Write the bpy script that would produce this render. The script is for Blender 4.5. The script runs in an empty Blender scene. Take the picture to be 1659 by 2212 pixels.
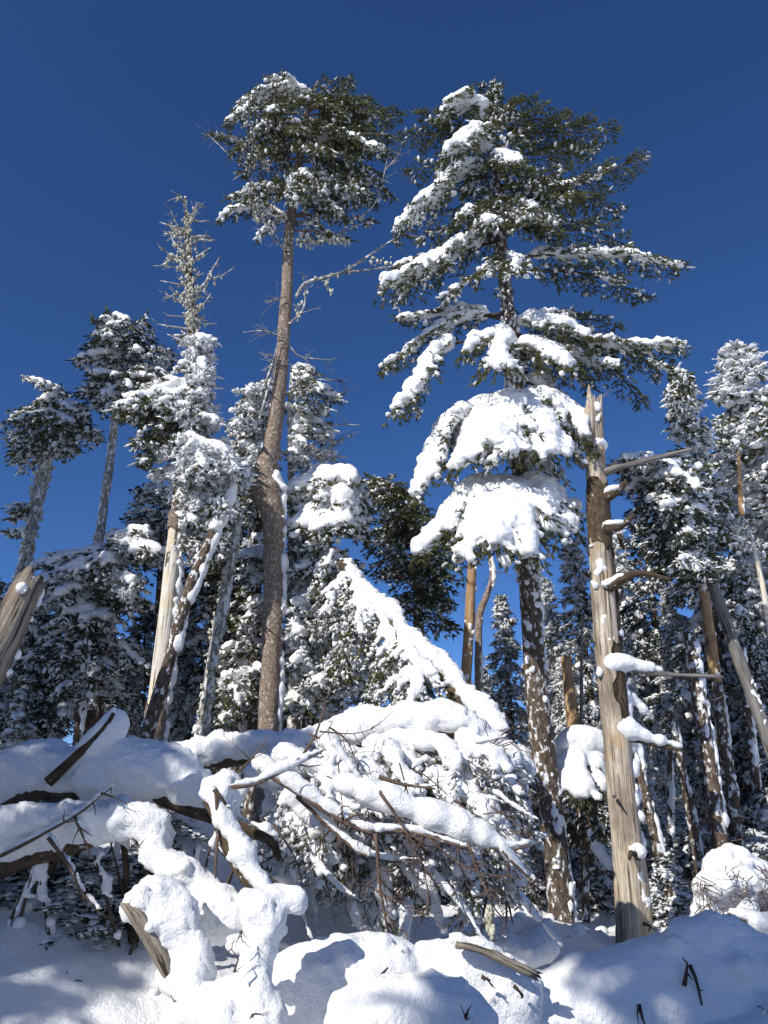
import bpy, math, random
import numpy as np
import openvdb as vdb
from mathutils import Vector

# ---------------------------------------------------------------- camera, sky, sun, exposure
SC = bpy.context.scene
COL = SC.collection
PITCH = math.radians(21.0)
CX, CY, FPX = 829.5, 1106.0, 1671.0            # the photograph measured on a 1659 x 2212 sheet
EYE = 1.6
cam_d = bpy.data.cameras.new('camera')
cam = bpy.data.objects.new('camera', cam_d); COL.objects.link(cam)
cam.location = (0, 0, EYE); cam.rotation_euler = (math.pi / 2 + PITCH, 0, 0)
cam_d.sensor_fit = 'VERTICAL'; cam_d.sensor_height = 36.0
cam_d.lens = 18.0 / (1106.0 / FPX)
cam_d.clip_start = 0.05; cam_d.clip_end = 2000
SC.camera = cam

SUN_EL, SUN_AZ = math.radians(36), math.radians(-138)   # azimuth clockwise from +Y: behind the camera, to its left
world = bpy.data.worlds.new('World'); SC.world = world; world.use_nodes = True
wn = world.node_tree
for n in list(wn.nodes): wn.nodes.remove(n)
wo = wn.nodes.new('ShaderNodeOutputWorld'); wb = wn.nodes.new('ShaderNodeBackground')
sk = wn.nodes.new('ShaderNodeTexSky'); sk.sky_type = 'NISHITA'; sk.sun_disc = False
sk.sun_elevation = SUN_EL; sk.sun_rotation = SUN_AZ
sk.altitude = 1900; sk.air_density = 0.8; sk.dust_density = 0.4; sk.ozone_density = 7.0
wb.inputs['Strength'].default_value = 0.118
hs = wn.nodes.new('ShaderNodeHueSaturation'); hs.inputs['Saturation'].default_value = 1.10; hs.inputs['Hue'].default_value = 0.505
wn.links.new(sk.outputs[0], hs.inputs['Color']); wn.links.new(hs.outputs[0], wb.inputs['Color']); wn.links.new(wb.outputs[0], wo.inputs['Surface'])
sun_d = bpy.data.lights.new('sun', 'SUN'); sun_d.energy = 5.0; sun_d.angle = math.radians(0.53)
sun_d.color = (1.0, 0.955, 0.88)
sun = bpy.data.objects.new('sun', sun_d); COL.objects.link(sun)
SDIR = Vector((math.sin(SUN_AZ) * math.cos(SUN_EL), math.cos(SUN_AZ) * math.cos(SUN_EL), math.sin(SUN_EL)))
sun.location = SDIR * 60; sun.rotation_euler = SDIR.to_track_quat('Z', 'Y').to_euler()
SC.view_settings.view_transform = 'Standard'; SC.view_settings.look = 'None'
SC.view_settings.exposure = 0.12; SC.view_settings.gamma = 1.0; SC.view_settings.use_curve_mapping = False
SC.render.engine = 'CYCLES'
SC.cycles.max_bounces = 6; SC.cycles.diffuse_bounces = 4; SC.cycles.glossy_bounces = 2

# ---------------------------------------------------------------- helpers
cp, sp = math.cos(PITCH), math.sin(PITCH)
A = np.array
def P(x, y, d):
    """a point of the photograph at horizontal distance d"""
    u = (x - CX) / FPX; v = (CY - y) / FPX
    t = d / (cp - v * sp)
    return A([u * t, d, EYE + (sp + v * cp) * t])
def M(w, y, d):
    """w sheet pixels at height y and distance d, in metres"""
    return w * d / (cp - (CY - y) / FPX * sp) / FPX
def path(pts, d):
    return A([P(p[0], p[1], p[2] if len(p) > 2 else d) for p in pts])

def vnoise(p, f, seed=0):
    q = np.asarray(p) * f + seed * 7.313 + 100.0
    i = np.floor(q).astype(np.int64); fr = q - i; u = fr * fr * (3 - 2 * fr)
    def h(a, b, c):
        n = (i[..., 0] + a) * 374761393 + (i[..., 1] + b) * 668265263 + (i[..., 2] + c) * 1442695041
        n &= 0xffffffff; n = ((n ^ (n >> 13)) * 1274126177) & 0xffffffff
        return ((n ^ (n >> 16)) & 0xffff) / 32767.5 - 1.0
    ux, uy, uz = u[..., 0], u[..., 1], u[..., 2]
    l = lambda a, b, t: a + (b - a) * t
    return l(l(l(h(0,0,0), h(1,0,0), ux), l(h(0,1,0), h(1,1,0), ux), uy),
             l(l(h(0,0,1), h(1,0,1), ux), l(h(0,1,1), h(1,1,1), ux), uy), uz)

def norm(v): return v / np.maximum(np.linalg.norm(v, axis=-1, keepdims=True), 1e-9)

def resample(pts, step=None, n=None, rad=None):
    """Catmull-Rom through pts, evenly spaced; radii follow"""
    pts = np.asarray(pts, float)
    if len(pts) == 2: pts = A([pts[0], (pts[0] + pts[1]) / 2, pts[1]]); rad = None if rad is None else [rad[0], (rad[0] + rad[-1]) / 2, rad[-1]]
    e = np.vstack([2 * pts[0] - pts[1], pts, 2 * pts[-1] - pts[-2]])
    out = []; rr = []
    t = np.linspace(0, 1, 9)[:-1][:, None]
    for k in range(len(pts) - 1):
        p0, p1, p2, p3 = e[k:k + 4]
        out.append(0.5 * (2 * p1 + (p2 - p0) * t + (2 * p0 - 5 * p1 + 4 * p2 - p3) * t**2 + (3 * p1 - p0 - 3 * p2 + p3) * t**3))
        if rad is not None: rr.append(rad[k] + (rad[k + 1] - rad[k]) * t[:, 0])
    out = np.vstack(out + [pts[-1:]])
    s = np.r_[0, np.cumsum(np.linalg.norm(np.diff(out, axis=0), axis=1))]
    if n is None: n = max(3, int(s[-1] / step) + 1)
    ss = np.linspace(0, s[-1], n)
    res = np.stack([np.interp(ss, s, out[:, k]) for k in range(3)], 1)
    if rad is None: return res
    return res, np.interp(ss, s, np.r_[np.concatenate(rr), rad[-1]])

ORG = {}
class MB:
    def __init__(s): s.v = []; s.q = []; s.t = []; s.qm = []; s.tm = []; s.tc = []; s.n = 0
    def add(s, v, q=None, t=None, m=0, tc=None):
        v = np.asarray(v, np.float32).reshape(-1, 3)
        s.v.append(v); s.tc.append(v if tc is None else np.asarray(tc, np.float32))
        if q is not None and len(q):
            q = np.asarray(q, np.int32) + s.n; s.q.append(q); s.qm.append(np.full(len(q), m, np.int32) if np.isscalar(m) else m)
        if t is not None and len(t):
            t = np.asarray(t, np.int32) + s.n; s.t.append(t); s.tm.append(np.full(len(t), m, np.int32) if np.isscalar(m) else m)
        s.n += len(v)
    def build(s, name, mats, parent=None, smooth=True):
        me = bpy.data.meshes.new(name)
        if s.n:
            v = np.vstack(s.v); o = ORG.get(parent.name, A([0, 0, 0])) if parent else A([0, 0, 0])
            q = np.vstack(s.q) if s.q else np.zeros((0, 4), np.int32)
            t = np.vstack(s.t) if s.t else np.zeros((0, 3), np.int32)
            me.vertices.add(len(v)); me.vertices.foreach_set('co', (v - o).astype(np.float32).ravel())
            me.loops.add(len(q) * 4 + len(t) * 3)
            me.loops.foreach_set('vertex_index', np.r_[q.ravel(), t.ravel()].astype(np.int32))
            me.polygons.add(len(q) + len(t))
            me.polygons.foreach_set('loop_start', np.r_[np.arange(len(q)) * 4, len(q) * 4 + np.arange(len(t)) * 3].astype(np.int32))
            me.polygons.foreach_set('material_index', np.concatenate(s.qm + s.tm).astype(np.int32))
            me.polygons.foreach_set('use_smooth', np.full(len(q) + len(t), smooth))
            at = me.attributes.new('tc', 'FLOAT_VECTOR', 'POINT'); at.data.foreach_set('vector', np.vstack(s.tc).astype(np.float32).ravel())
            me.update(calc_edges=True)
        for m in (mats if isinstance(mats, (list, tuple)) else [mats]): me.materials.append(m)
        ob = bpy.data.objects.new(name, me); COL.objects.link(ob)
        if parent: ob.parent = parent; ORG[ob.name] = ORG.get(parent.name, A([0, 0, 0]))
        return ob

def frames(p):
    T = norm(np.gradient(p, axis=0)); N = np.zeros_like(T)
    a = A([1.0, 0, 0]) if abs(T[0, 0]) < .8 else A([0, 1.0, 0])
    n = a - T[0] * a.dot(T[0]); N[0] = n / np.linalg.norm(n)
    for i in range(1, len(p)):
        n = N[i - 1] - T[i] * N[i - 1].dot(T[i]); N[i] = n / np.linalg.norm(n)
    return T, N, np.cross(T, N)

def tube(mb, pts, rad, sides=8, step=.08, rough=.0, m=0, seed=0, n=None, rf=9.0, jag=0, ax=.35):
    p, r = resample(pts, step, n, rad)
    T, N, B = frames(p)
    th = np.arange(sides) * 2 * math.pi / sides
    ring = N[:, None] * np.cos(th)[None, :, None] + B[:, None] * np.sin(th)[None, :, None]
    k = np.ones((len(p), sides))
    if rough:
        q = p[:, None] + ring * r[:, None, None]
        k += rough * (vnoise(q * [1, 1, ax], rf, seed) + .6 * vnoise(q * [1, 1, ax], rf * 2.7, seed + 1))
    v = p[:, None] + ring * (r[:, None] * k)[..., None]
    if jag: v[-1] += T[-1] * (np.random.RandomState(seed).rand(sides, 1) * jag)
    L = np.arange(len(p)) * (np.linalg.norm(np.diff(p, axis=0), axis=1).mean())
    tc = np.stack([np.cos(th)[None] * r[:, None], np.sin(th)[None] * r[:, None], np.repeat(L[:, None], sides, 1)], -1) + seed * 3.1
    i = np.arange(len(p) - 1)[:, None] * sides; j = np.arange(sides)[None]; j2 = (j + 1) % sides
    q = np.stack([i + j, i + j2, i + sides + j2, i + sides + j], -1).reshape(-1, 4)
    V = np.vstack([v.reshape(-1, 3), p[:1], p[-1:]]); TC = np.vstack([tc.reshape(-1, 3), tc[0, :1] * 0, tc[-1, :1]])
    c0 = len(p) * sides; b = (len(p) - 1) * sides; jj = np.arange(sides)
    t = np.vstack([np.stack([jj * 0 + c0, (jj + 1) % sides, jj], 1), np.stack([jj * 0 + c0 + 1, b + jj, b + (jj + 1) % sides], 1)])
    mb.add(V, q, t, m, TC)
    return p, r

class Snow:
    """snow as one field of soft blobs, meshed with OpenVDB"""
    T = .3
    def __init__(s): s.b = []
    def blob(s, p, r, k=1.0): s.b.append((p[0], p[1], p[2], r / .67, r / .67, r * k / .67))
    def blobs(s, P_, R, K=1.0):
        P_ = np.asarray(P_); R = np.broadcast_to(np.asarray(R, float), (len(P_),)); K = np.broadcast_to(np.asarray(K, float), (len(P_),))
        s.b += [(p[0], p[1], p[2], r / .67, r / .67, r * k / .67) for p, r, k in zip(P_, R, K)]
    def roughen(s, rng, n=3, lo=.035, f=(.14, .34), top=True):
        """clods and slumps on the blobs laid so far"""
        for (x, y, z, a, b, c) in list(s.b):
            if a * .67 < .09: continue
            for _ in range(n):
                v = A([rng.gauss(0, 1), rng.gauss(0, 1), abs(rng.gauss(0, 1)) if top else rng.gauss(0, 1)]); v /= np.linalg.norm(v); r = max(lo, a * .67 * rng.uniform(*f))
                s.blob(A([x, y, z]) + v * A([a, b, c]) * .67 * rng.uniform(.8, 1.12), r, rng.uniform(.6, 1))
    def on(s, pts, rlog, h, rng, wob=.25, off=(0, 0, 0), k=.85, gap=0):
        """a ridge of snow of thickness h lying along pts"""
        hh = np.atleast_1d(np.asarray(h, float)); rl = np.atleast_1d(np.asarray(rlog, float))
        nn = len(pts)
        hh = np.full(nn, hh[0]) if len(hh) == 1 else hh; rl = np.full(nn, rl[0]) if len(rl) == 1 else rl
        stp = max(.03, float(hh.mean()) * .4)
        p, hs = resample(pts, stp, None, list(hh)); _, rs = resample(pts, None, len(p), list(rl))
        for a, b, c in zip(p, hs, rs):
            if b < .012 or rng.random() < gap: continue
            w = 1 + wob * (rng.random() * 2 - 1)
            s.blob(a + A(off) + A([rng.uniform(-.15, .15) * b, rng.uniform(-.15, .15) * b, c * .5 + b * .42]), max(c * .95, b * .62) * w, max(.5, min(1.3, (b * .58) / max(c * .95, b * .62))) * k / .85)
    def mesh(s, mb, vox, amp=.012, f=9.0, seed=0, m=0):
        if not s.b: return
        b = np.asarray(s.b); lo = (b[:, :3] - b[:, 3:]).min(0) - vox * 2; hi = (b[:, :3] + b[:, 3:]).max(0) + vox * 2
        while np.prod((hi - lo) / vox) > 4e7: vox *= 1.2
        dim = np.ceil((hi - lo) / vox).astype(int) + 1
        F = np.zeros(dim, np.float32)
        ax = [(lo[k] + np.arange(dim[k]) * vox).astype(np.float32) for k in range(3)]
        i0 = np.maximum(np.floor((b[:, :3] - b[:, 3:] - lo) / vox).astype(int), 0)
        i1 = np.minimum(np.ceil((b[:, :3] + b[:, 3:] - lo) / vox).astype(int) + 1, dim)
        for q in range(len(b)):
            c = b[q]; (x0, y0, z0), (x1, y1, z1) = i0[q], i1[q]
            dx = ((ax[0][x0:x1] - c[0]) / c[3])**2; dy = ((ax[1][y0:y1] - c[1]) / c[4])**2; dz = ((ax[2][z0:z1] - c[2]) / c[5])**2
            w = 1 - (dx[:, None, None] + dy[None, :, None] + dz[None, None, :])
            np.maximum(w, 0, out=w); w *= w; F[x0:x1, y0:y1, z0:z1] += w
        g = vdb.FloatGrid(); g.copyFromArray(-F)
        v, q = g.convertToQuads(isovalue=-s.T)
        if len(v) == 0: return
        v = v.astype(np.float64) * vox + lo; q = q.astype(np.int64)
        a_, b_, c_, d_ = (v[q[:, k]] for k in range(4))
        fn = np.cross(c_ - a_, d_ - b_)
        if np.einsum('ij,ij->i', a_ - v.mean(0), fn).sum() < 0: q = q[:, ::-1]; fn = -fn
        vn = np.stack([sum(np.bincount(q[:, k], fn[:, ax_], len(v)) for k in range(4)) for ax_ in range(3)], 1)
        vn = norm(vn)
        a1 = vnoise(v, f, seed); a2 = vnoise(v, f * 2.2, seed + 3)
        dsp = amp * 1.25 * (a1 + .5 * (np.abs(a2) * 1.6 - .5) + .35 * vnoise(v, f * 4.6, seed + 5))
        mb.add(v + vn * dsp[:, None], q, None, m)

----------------

Every line from the top of the material above through the line with "from mathutils import Vector" should be duplicated exactly, please; leave out the pictures.

WRITTEN SOLUTION:
Write the bpy script that would produce this render. The script is for Blender 4.5. The script runs in an empty Blender scene. Take the picture to be 1659 by 2212 pixels.
import bpy, math, random
import numpy as np
import openvdb as vdb
from mathutils import Vector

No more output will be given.